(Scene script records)
'''

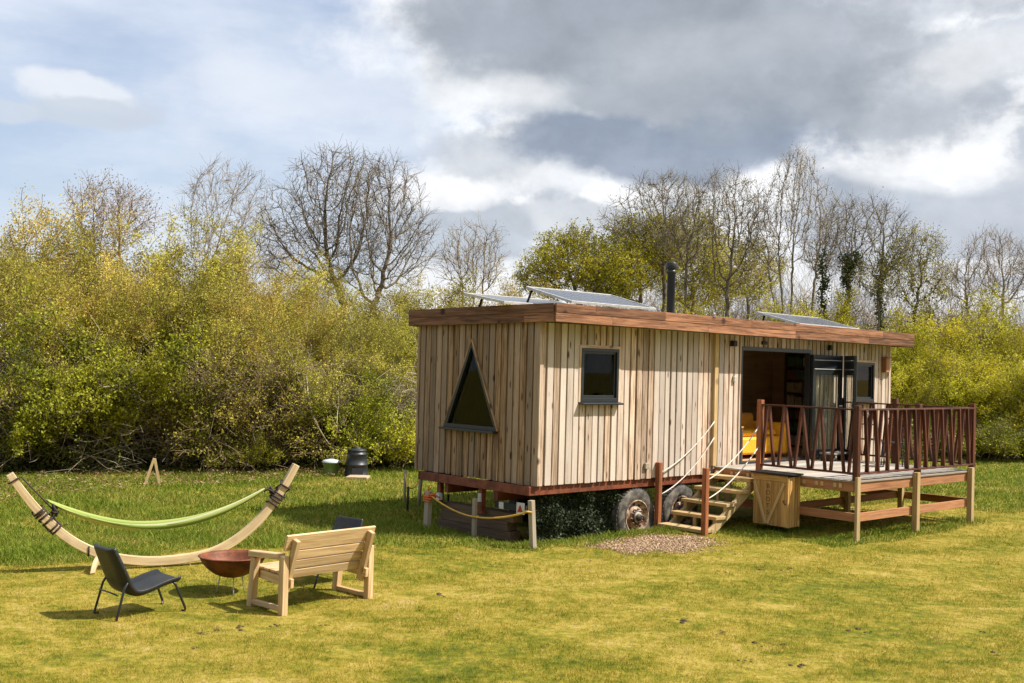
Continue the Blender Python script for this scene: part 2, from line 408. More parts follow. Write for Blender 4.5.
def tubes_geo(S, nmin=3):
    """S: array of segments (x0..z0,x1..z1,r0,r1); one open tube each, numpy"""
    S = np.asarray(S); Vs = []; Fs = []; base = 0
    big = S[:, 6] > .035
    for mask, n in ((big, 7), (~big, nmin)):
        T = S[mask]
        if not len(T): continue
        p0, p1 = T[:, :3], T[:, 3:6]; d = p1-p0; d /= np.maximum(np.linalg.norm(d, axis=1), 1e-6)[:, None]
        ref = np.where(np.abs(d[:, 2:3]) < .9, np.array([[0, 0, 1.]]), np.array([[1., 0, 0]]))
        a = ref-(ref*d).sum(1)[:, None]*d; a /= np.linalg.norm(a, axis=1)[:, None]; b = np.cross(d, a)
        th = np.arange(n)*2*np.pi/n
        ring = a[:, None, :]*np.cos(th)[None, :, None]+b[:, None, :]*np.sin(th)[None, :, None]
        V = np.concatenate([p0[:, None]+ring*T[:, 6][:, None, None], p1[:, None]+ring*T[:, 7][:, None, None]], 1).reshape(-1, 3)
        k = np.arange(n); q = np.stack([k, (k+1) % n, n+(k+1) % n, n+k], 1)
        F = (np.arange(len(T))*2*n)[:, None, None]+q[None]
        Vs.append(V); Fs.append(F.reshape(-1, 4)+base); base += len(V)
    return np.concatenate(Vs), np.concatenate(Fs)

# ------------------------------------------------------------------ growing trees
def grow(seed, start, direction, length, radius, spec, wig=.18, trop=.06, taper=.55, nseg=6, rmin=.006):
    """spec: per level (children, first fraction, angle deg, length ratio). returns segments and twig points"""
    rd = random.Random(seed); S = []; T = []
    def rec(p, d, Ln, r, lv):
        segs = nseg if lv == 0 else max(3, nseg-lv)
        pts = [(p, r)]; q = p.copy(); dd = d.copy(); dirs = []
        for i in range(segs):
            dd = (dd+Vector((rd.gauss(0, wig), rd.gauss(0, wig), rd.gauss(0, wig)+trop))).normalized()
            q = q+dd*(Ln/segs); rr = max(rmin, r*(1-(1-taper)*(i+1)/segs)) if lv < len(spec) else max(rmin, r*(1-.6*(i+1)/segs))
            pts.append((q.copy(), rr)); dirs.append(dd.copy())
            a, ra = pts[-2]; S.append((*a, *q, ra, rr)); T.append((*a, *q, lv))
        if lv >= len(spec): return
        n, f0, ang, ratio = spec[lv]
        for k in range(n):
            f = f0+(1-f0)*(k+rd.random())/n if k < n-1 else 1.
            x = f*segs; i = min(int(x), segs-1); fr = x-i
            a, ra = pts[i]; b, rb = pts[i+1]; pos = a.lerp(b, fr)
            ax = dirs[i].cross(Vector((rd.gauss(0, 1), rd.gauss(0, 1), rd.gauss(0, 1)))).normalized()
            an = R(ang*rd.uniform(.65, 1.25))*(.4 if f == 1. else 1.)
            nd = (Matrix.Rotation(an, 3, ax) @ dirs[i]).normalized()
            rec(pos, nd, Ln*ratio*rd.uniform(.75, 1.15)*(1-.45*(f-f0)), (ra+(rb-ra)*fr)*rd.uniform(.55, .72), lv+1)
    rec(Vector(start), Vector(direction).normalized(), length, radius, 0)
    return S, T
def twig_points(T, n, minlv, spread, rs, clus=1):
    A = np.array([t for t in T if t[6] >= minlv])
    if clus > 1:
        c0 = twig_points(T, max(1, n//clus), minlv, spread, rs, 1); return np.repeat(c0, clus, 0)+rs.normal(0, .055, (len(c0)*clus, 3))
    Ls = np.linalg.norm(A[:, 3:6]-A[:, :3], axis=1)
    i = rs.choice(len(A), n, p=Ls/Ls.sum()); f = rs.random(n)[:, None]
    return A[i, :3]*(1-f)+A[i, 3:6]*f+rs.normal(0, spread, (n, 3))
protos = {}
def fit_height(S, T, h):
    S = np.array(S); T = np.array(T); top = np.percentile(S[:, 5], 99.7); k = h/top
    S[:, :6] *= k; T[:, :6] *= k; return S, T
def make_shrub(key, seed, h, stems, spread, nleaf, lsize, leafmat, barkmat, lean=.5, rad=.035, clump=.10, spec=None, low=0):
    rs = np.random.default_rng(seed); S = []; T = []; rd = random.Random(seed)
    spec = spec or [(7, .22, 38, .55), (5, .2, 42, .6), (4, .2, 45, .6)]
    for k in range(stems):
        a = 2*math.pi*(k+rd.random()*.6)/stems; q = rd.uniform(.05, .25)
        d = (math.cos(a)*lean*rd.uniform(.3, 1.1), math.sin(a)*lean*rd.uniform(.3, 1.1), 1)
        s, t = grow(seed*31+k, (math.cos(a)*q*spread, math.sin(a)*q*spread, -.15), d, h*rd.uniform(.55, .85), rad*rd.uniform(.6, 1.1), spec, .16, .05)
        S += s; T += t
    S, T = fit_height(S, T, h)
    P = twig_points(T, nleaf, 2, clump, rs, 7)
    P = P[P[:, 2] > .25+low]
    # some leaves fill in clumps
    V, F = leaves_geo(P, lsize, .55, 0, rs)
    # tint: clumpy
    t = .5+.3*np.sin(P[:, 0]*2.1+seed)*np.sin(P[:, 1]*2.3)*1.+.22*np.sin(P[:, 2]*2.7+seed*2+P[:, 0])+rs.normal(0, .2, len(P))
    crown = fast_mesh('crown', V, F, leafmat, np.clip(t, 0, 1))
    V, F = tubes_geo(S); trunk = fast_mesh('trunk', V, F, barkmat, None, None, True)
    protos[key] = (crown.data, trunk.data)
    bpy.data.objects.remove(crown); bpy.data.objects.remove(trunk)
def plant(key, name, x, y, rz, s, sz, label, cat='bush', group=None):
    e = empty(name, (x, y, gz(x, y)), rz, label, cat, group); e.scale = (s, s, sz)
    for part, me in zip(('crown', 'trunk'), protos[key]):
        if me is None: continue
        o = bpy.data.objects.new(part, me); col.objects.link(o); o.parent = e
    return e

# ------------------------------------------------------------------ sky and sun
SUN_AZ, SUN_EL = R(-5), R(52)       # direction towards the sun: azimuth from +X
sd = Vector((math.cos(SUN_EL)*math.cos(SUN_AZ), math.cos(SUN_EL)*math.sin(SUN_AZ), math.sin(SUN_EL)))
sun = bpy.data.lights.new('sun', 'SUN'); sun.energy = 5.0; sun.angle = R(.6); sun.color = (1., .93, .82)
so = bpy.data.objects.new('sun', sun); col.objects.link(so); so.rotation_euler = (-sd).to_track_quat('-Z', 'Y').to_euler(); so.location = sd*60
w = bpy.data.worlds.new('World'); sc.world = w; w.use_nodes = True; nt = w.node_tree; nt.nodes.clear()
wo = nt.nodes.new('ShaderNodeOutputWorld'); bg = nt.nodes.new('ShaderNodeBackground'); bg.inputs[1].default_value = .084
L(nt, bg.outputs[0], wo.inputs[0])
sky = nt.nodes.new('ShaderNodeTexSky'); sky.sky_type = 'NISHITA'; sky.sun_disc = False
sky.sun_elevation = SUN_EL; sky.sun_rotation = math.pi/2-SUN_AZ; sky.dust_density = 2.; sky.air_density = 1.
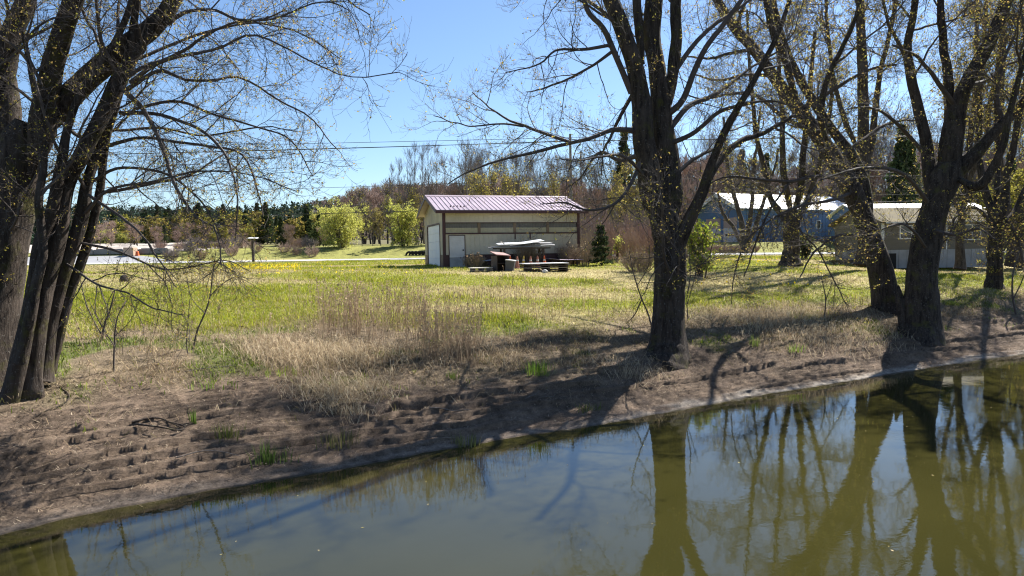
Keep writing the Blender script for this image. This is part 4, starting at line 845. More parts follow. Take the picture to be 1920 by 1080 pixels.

'''

__Problem statement__: Each entry above is to be written out again unchanged, apart from the pictures, which are left out.

__Task solution__:
Continue the Blender Python script for this scene: part 2, from line 408. More parts follow. Write for Blender 4.5.
def tubes_geo(S, nmin=3):
    """S: array of segments (x0..z0,x1..z1,r0,r1); one open tube each, numpy"""
    S = np.asarray(S); Vs = []; Fs = []; base = 0
    big = S[:, 6] > .035
    for mask, n in ((big, 7), (~big, nmin)):
        T = S[mask]
        if not len(T): continue
        p0, p1 = T[:, :3], T[:, 3:6]; d = p1-p0; d /= np.maximum(np.linalg.norm(d, axis=1), 1e-6)[:, None]
        ref = np.where(np.abs(d[:, 2:3]) < .9, np.array([[0, 0, 1.]]), np.array([[1., 0, 0]]))
        a = ref-(ref*d).sum(1)[:, None]*d; a /= np.linalg.norm(a, axis=1)[:, None]; b = np.cross(d, a)
        th = np.arange(n)*2*np.pi/n
        ring = a[:, None, :]*np.cos(th)[None, :, None]+b[:, None, :]*np.sin(th)[None, :, None]
        V = np.concatenate([p0[:, None]+ring*T[:, 6][:, None, None], p1[:, None]+ring*T[:, 7][:, None, None]], 1).reshape(-1, 3)
        k = np.arange(n); q = np.stack([k, (k+1) % n, n+(k+1) % n, n+k], 1)
        F = (np.arange(len(T))*2*n)[:, None, None]+q[None]
        Vs.append(V); Fs.append(F.reshape(-1, 4)+base); base += len(V)
    return np.concatenate(Vs), np.concatenate(Fs)

# ------------------------------------------------------------------ growing trees
def grow(seed, start, direction, length, radius, spec, wig=.18, trop=.06, taper=.55, nseg=6, rmin=.006):
    """spec: per level (children, first fraction, angle deg, length ratio). returns segments and twig points"""
    rd = random.Random(seed); S = []; T = []
    def rec(p, d, Ln, r, lv):
        segs = nseg if lv == 0 else max(3, nseg-lv)
        pts = [(p, r)]; q = p.copy(); dd = d.copy(); dirs = []
        for i in range(segs):
            dd = (dd+Vector((rd.gauss(0, wig), rd.gauss(0, wig), rd.gauss(0, wig)+trop))).normalized()
            q = q+dd*(Ln/segs); rr = max(rmin, r*(1-(1-taper)*(i+1)/segs)) if lv < len(spec) else max(rmin, r*(1-.6*(i+1)/segs))
            pts.append((q.copy(), rr)); dirs.append(dd.copy())
            a, ra = pts[-2]; S.append((*a, *q, ra, rr)); T.append((*a, *q, lv))
        if lv >= len(spec): return
        n, f0, ang, ratio = spec[lv]
        for k in range(n):
            f = f0+(1-f0)*(k+rd.random())/n if k < n-1 else 1.
            x = f*segs; i = min(int(x), segs-1); fr = x-i
            a, ra = pts[i]; b, rb = pts[i+1]; pos = a.lerp(b, fr)
            ax = dirs[i].cross(Vector((rd.gauss(0, 1), rd.gauss(0, 1), rd.gauss(0, 1)))).normalized()
            an = R(ang*rd.uniform(.65, 1.25))*(.4 if f == 1. else 1.)
            nd = (Matrix.Rotation(an, 3, ax) @ dirs[i]).normalized()
            rec(pos, nd, Ln*ratio*rd.uniform(.75, 1.15)*(1-.45*(f-f0)), (ra+(rb-ra)*fr)*rd.uniform(.55, .72), lv+1)
    rec(Vector(start), Vector(direction).normalized(), length, radius, 0)
    return S, T
def twig_points(T, n, minlv, spread, rs, clus=1):
    A = np.array([t for t in T if t[6] >= minlv])
    if clus > 1:
        c0 = twig_points(T, max(1, n//clus), minlv, spread, rs, 1); return np.repeat(c0, clus, 0)+rs.normal(0, .055, (len(c0)*clus, 3))
    Ls = np.linalg.norm(A[:, 3:6]-A[:, :3], axis=1)
    i = rs.choice(len(A), n, p=Ls/Ls.sum()); f = rs.random(n)[:, None]
    return A[i, :3]*(1-f)+A[i, 3:6]*f+rs.normal(0, spread, (n, 3))
protos = {}
def fit_height(S, T, h):
    S = np.array(S); T = np.array(T); top = np.percentile(S[:, 5], 99.7); k = h/top
    S[:, :6] *= k; T[:, :6] *= k; return S, T
def make_shrub(key, seed, h, stems, spread, nleaf, lsize, leafmat, barkmat, lean=.5, rad=.035, clump=.10, spec=None, low=0):
    rs = np.random.default_rng(seed); S = []; T = []; rd = random.Random(seed)
    spec = spec or [(7, .22, 38, .55), (5, .2, 42, .6), (4, .2, 45, .6)]
    for k in range(stems):
        a = 2*math.pi*(k+rd.random()*.6)/stems; q = rd.uniform(.05, .25)
        d = (math.cos(a)*lean*rd.uniform(.3, 1.1), math.sin(a)*lean*rd.uniform(.3, 1.1), 1)
        s, t = grow(seed*31+k, (math.cos(a)*q*spread, math.sin(a)*q*spread, -.15), d, h*rd.uniform(.55, .85), rad*rd.uniform(.6, 1.1), spec, .16, .05)
        S += s; T += t
    S, T = fit_height(S, T, h)
    P = twig_points(T, nleaf, 2, clump, rs, 7)
    P = P[P[:, 2] > .25+low]
    # some leaves fill in clumps
    V, F = leaves_geo(P, lsize, .55, 0, rs)
    # tint: clumpy
    t = .5+.3*np.sin(P[:, 0]*2.1+seed)*np.sin(P[:, 1]*2.3)*1.+.22*np.sin(P[:, 2]*2.7+seed*2+P[:, 0])+rs.normal(0, .2, len(P))
    crown = fast_mesh('crown', V, F, leafmat, np.clip(t, 0, 1))
    V, F = tubes_geo(S); trunk = fast_mesh('trunk', V, F, barkmat, None, None, True)
    protos[key] = (crown.data, trunk.data)
    bpy.data.objects.remove(crown); bpy.data.objects.remove(trunk)
def plant(key, name, x, y, rz, s, sz, label, cat='bush', group=None):
    e = empty(name, (x, y, gz(x, y)), rz, label, cat, group); e.scale = (s, s, sz)
    for part, me in zip(('crown', 'trunk'), protos[key]):
        if me is None: continue
        o = bpy.data.objects.new(part, me); col.objects.link(o); o.parent = e
    return e

# ------------------------------------------------------------------ sky and sun
SUN_AZ, SUN_EL = R(-5), R(52)       # direction towards the sun: azimuth from +X
sd = Vector((math.cos(SUN_EL)*math.cos(SUN_AZ), math.cos(SUN_EL)*math.sin(SUN_AZ), math.sin(SUN_EL)))
sun = bpy.data.lights.new('sun', 'SUN'); sun.energy = 5.0; sun.angle = R(.6); sun.color = (1., .93, .82)
so = bpy.data.objects.new('sun', sun); col.objects.link(so); so.rotation_euler = (-sd).to_track_quat('-Z', 'Y').to_euler(); so.location = sd*60
w = bpy.data.worlds.new('World'); sc.world = w; w.use_nodes = True; nt = w.node_tree; nt.nodes.clear()
wo = nt.nodes.new('ShaderNodeOutputWorld'); bg = nt.nodes.new('ShaderNodeBackground'); bg.inputs[1].default_value = .084
L(nt, bg.outputs[0], wo.inputs[0])
sky = nt.nodes.new('ShaderNodeTexSky'); sky.sky_type = 'NISHITA'; sky.sun_disc = False
sky.sun_elevation = SUN_EL; sky.sun_rotation = math.pi/2-SUN_AZ; sky.dust_density = 2.; sky.air_density = 1.
Keep writing the Blender script for this image. This is part 4, starting at line 845. More parts follow. Take the picture to be 1920 by 1080 pixels.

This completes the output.